Uncertainty in bearing estimation with the Volume Search Sonar

Abstract

The Volume Search Sonar uses a cylindrical receiver array consisting of 40 staves of 9 elements each mounted parallel with the axis of the cylinder, itself aligned with the fore-aft axis of the towbody on which it is installed. 27 fore-aft beam pairs are formed with 27 sub-arrays of 16 contiguous staves. Previous work [Brogan et al., J. Acoust. Soc. Am., 115(5-2), 2547, 2004] has shown that a combination of monopulse and conjugate product processing applied to beam pairs yielded the time and angles of arrival necessary to obtain bathymetry and seafloor acoustic backscatter imagery from seafloor echoes received at the VSS array.
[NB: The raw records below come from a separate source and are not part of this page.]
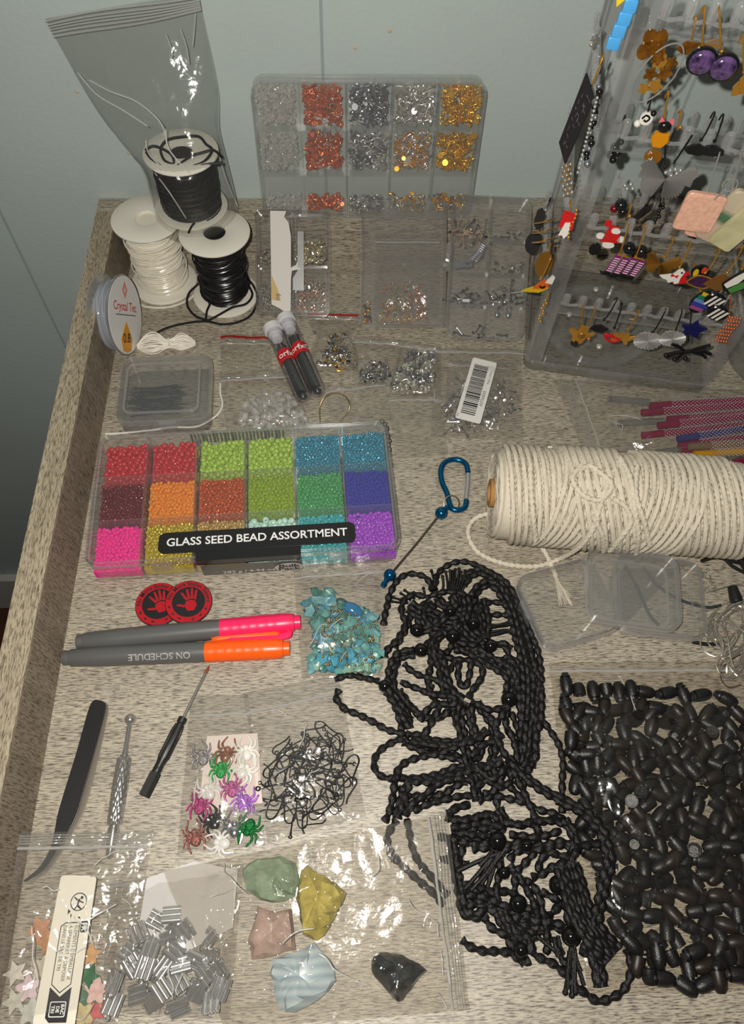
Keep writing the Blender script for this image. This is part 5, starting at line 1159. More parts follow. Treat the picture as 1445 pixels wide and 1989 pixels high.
MB().tube(catmull([at(x, y, .08)-o0 for x, y in ((1440, 1330), (1415, 1335), (1400, 1315), (1410, 1290), (1440, 1270))], 6), .045, 6).build('chain_strand', pmat('brown_chain', srgb(110, 80, 64), .4, .5), ch)
for k, (x, y) in enumerate(((1372, 1118), (1382, 1142))):
    b = thing('lobster_clasp', 'small silver lobster clasp, %s near the square cases' % ('upper one' if k == 0 else 'lower one'), 'clasp', at(x, y, .15), 40+70*k)
    MB().tube([(.2*math.cos(a), .3*math.sin(a), 0) for a in np.linspace(.4, 5.9, 14)], .06, 6).build('hook', m_chain, b); MB().tube([(.13*math.cos(a)-.05, .42+.13*math.sin(a), 0) for a in np.linspace(0, 6.2, 12)], .04, 5).build('ring', m_chain, b)
    MB().tube([(.45+.1*math.cos(a), .2+.1*math.sin(a), 0) for a in np.linspace(0, 6.2, 10)], .03, 5).build('link', m_chain, b)
cb = thing('cord_necklace', 'black cord necklace bundle with cone end at the frame edge', 'necklace', at(1425, 1090, 0)); o0 = at(1425, 1090, 0)
for k, path in enumerate(([(1362, 1090), (1390, 1083), (1420, 1090), (1460, 1100)], [(1400, 1076), (1425, 1084), (1450, 1072), (1480, 1078)], [(1398, 1068), (1420, 1098), (1460, 1118)], [(1440, 1050), (1432, 1080), (1450, 1110)], [(1410, 1060), (1440, 1090), (1470, 1120)], [(1425, 1055), (1450, 1090), (1470, 1110)], [(1345, 1247), (1380, 1252), (1405, 1246)])):
    MB().tube(catmull([at(x, y, .14+.1*(k % 3))-o0 for x, y in path], 6), .13, 7).build('cord_strand', m_black, cb)
MB().lathe([(0, 0), (.3, 0), (.42, .9), (.38, 1.15), (0, 1.2)], 18, frame(at(1422, 1140, .45)-o0, (1, 0, 0), (0, 0, 1)) @ TR(rx=0)).build('cone_end', pmat('cone_black', (.014, .014, .014), .35), cb)
# ================================================================ bag of black breakaway clasps
quad_bag('zip_bag', 'large zip bag full of black plastic breakaway clasps', (1066, 1286), (1490, 1284), (1485, 1922), (1142, 1934), 1.3, 21., .18, .035, n=60, fm=film('clasp_bag_film', .014, (.95, .94, .92), .13, (.68, .67, .64), bump=.5, bscale=42., fine=.12), z=.05, creases=2)
m_clasp = pmat('clasp_black', (.010, .0097, .0095), .38, spec=.5, bump=.25, bscale=1200.); m_clasp2 = pmat('clasp_dark_brown', (.017, .012, .009), .42, spec=.4)
# bullet body with hollow collar, and the pronged plug
me_body = MB().lathe([(.0, .62), (.2, .6), (.33, .42), (.39, .12), (.38, -.3), (.36, -.42), (.22, -.42), (.2, -.2), (0, -.2)], 14).mesh('bullet_body', m_clasp)
me_body2 = me_body.copy(); me_body2.materials.clear(); me_body2.materials.append(m_clasp2)
pl = MB().lathe([(0, -.30), (.2, -.30), (.2, -.50), (.32, -.52), (.3, -.62), (0, -.62)], 10)
for s in (-1, 1): pl.box(-.16, .16, s*.12-.05, s*.12+.05, -.80, -.60)
me_plug = pl.mesh('pronged_plug', m_clasp)
me_short = MB().lathe([(.0, .42), (.26, .40), (.36, .2), (.39, -.35), (.26, -.38), (.24, -.1), (0, -.1)], 14).mesh('collar_body', m_clasp)
rnd = random.Random(77)
def clasp(x, y, z, ang, tilt, kind, lab, grp):
    o = thing('breakaway_clasp', lab, 'clasp', (x, y, z), 0, grp)
    o.rotation_euler = (Matrix.Rotation(ang, 3, 'Z') @ Matrix.Rotation(math.pi/2+tilt, 3, 'X')).to_euler()
    if kind == 2: inst(me_short, 'collar_body', o, TR())
    else:
        inst(me_body2 if kind == 1 else me_body, 'bullet_body', o, TR())
        if kind != 3: inst(me_plug, 'pronged_plug', o, TR())
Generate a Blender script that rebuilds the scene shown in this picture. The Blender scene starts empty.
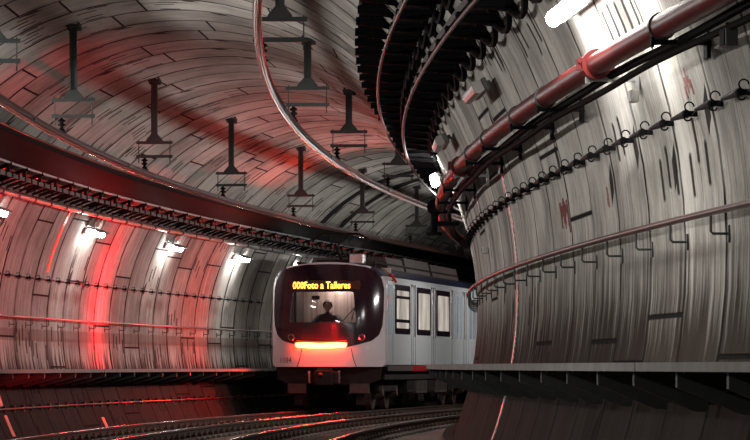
import bpy, bmesh, math, random
from mathutils import Matrix, Vector
random.seed(7)
PI = math.pi
sc = bpy.context.scene
COL = sc.collection

# ------------------------------------------------------------------ the tunnel's curved line
H0 = 1.25                      # eye height above the track slab
Y0, X0 = 39.7047, -4.665       # where the line runs parallel to the view
K0, K1, K2 = 0.005070215, 3.5366e-6, -1.697489e-6
DS = 0.1
S_MIN, S_MAX = -24.0, 150.0
_n = int(round((S_MAX - S_MIN) / DS)) + 1
_th, _best = [], -9
for i in range(_n):
    d = S_MIN + i * DS - Y0
    t = K0 * d + K1 * d * d / 2 + K2 * d ** 3 / 3
    if d > 0:
        _best = max(_best, t); t = _best
    if d < -52: t = K0 * -52 + K1 * 52 * 52 / 2 + K2 * (-52) ** 3 / 3
    _th.append(t)
_x, _y = [0.0], [0.0]
for i in range(_n - 1):
    m = (_th[i] + _th[i + 1]) / 2
    _x.append(_x[-1] + math.sin(m) * DS); _y.append(_y[-1] + math.cos(m) * DS)
_i0 = int(round((Y0 - S_MIN) / DS))
_ox, _oy = X0 - _x[_i0], Y0 - _y[_i0]

def frame(s):
    f = (s - S_MIN) / DS
    i = max(0, min(_n - 2, int(f))); a = f - i
    return (_x[i] * (1 - a) + _x[i + 1] * a + _ox, _y[i] * (1 - a) + _y[i + 1] * a + _oy, _th[i] * (1 - a) + _th[i + 1] * a)

def P(s, u, h):
    x, y, t = frame(s)
    return Vector((x + u * math.cos(t), y - u * math.sin(t), h + H0))

def M(s, u, h, rz=0.0):
    x, y, t = frame(s)
    return Matrix.Translation(P(s, u, h)) @ Matrix.Rotation(-t + rz, 4, 'Z')

UC, HC, RT = 1.57, 0.75, 4.42      # lining circle
def wall_u(h, side):
    w = math.sqrt(max(0, RT * RT - (h - HC) ** 2))
    return UC + side * w
def ceil_h(u):
    return HC + math.sqrt(max(0, RT * RT - (u - UC) ** 2))
RING = 1.45

# ------------------------------------------------------------------ materials
def new_mat(name):
    m = bpy.data.materials.new(name); m.use_nodes = True
    nt = m.node_tree
    return m, nt, nt.nodes['Principled BSDF']

def simple(name, col, rough=0.5, metal=0.0, var=0.25, scale=6.0, bump=0.0, spec=0.5, stretch=None):
    m, nt, b = new_mat(name)
    N, L = nt.nodes.new, nt.links.new
    tc = N('ShaderNodeTexCoord'); no = N('ShaderNodeTexNoise'); no.inputs['Scale'].default_value = scale; no.inputs['Detail'].default_value = 5
    if stretch:
        mp = N('ShaderNodeMapping'); mp.inputs['Scale'].default_value = stretch
        L(tc.outputs['Object'], mp.inputs['Vector']); L(mp.outputs['Vector'], no.inputs['Vector'])
    else:
        L(tc.outputs['Object'], no.inputs['Vector'])
    mx = N('ShaderNodeMix'); mx.data_type = 'RGBA'
    mx.inputs['A'].default_value = (*[c * (1 - var) for c in col], 1)
    mx.inputs['B'].default_value = (*[min(1, c * (1 + var)) for c in col], 1)
    L(no.outputs['Fac'], mx.inputs['Factor']); L(mx.outputs['Result'], b.inputs['Base Color'])
    b.inputs['Roughness'].default_value = rough; b.inputs['Metallic'].default_value = metal
    b.inputs['Specular IOR Level'].default_value = spec
    if bump:
        bp = N('ShaderNodeBump'); bp.inputs['Strength'].default_value = bump; bp.inputs['Distance'].default_value = 0.02
        L(no.outputs['Fac'], bp.inputs['Height']); L(bp.outputs['Normal'], b.inputs['Normal'])
    return m

def emis(name, col, strength):
    m, nt, b = new_mat(name)
    b.inputs['Base Color'].default_value = (*[min(1, c) for c in col], 1)
    b.inputs['Emission Color'].default_value = (*col, 1); b.inputs['Emission Strength'].default_value = strength
    return m

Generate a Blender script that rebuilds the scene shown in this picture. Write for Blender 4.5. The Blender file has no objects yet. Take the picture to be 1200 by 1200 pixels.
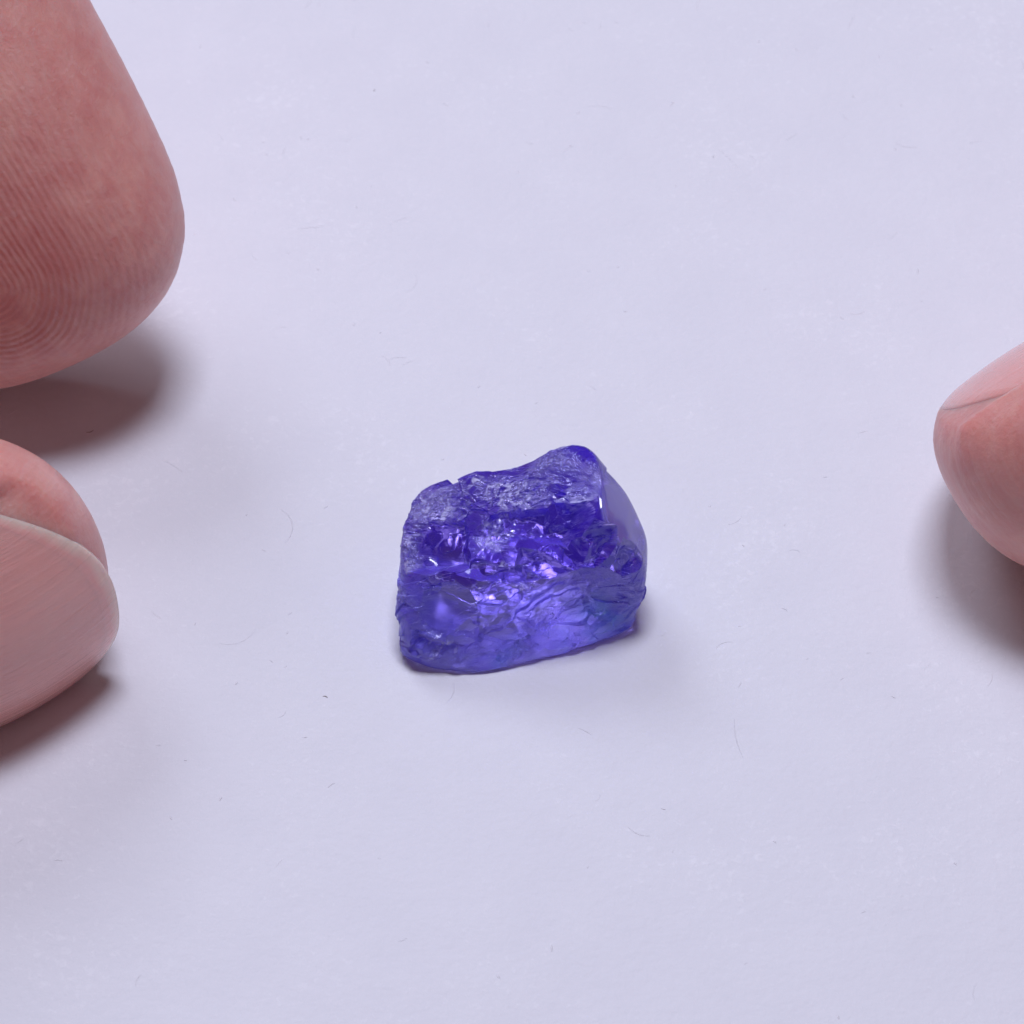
import bpy, bmesh, math
import numpy as np
from mathutils import Vector

# ------------------------------------------------------------------ camera, light, exposure
# 1 unit = 1 cm.  The paper is z = 0; x runs right, y away from the camera, z up.
S = bpy.context.scene
S.unit_settings.system = 'METRIC'
S.unit_settings.scale_length = 0.01
COL = S.collection
EL = math.radians(50)
DIST = 16.0
TOCAM = np.array([0.0, -math.cos(EL), math.sin(EL)])
UP = np.array([0.0, math.sin(EL), math.cos(EL)])
RIGHT = np.array([1.0, 0.0, 0.0])
CAM = TOCAM * DIST

cd = bpy.data.cameras.new('camera')
cam = bpy.data.objects.new('camera', cd)
COL.objects.link(cam)
cam.location = CAM
cam.rotation_euler = (math.pi / 2 - EL, 0, 0)
cd.sensor_width = 36
cd.lens = 36 * DIST / 4.8
cd.clip_start = 0.5
cd.clip_end = 500
cd.dof.use_dof = True
cd.dof.focus_distance = DIST - 0.62
cd.dof.aperture_fstop = 1.5
S.camera = cam

w = bpy.data.worlds.new('World')
S.world = w
w.use_nodes = True
bg = w.node_tree.nodes['Background']
bg.inputs['Color'].default_value = (1.0, 0.68, 0.78, 1)
bg.inputs['Strength'].default_value = 0.095


def area_lamp(name, loc, target, size, power, color, size_y=None):
    d = bpy.data.lights.new(name, 'AREA')
    d.shape = 'RECTANGLE'
    d.size = size
    d.size_y = size_y or size
    d.energy = power
    d.color = color
    o = bpy.data.objects.new(name, d)
    o.location = loc
    o.rotation_euler = (Vector(target) - Vector(loc)).to_track_quat('-Z', 'Y').to_euler()
    COL.objects.link(o)
    return o


area_lamp('ceiling_lamp', (0.5, 5, 34), (0, 0, 0), 10, 8900, (0.775, 0.800, 1.0), 8.5)
area_lamp('window_light', (-26, 40, 50), (0, 0, 0), 26, 14000, (0.75, 0.80, 1.0))

S.view_settings.view_transform = 'Standard'
S.view_settings.look = 'None'
S.view_settings.exposure = 0
S.view_settings.gamma = 1
S.cycles.use_denoising = True
S.cycles.max_bounces = 16
S.cycles.transmission_bounces = 14
S.cycles.volume_bounces = 3
S.cycles.glossy_bounces = 6
S.cycles.diffuse_bounces = 5
S.cycles.caustics_reflective = True
S.cycles.caustics_refractive = True
S.cycles.blur_glossy = 0.3
S.cycles.sample_clamp_indirect = 12


def at(px, py, z):
    """world point at height z seen at photograph pixel (px, py) of 1200"""
    d = -TOCAM * DIST + RIGHT * ((px - 600) / 250.0) + UP * ((600 - py) / 250.0)
    t = (z - CAM[2]) / d[2]
    return CAM + d * t


# ------------------------------------------------------------------ helpers
def tag(o, label=None, cat=None, group=None, kind=None):
    if label: o['label'] = label
    if cat: o['category'] = cat
    if group: o['group'] = group
    if kind: o['kind'] = kind
    return o


def link(name, me, mat, parent=None, smooth=True):
    o = bpy.data.objects.new(name, me)
    COL.objects.link(o)
    if mat: me.materials.append(mat)
    if smooth:
        me.polygons.foreach_set('use_smooth', [True] * len(me.polygons))
    if parent: o.parent = parent
    return o


def grid_mesh(name, V, F):
    me = bpy.data.meshes.new(name)
    V = np.asarray(V, dtype=np.float32); F = np.asarray(F, dtype=np.int32)
    k = F.shape[1]
    me.vertices.add(len(V)); me.vertices.foreach_set('co', V.ravel())
    me.loops.add(F.size); me.loops.foreach_set('vertex_index', F.ravel())
    me.polygons.add(len(F))
    me.polygons.foreach_set('loop_start', np.arange(len(F), dtype=np.int32) * k)
    me.update(calc_edges=True)
    me.validate()
    return me


def _hash(ix, iy, iz, seed):
    h = (ix.astype(np.int64) * 374761393 + iy.astype(np.int64) * 668265263 +
         iz.astype(np.int64) * 2147483647 + seed * 1274126177) & 0xFFFFFFFF
    h = ((h ^ (h >> 13)) * 1274126177) & 0xFFFFFFFF
    h = ((h ^ (h >> 16)) * 2246822519) & 0xFFFFFFFF
    return ((h ^ (h >> 15)) & 0xFFFFFF) / float(0xFFFFFF)


def noise(P, scale, seed=0):
    """value noise in -1..1"""
    Q = P * scale + 91.7
    I = np.floor(Q).astype(np.int64); f = Q - I
    f = f * f * f * (f * (f * 6 - 15) + 10)
    r = 0
    for dx in (0, 1):
        for dy in (0, 1):
            for dz in (0, 1):
                wgt = ((f[:, 0] if dx else 1 - f[:, 0]) * (f[:, 1] if dy else 1 - f[:, 1]) *
                       (f[:, 2] if dz else 1 - f[:, 2]))
                r = r + wgt * _hash(I[:, 0] + dx, I[:, 1] + dy, I[:, 2] + dz, seed)
    return r * 2 - 1


def fbm(P, scale, oct=4, seed=0):
    r = 0; a = 1.0; n = 0
    for k in range(oct):
        r = r + a * noise(P, scale, seed + k * 17); n += a
        a *= 0.5; scale *= 2.03
    return r / n


def chips(P, scale, seed=0):
    """broken-glass relief: every cell is a little tilted facet; returns height and cell edge distance"""
    Q = P * scale + 37.3
    I = np.floor(Q).astype(np.int64)
    best = np.full(len(P), 9.0); second = np.full(len(P), 9.0)
    tilt = np.zeros(len(P))
    for dx in (-1, 0, 1):
        for dy in (-1, 0, 1):
            for dz in (-1, 0, 1):
                J = I + np.array([dx, dy, dz])
                c = J + np.stack([_hash(J[:, 0], J[:, 1], J[:, 2], seed + k) for k in range(3)], 1)
                D = Q - c
                d = np.sqrt((D * D).sum(1))
                n = np.stack([_hash(J[:, 0], J[:, 1], J[:, 2], seed + 10 + k) for k in range(4)], 1) * 2 - 1
                h = (D * n[:, :3]).sum(1) + n[:, 3] * 0.5
                m = d < best
                second = np.where(m, best, np.minimum(second, d))
                tilt = np.where(m, h, tilt)
                best = np.where(m, d, best)
    return tilt, second - best


def sstep(a, b, x):
    t = np.clip((x - a) / (b - a), 0, 1)
    return t * t * (3 - 2 * t)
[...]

Here we analyze the estimation uncertainties for these angles of arrival. In monopulse processing applied to fore-aft beams with common phase centers, a signal-to-noise ratio (SNR) in excess of 15 dB is necessary for the standard deviation of the angle estimate to remain below 0.5° in long-range mode (±4° about broadside), whereas an SNR in excess of 20 dB is required to obtain the same angular uncertainty in short-range mode (±8° about broadside). For the conjugate product processing applied to pairs of adjacent across-track beams with distinct phase centers, an SNR in excess of 24 dB is required to maintain the standard deviation of angle estimates below 1°, highlighting the need to improve such estimates by filtering the real and imaginary parts of the conjugate product output.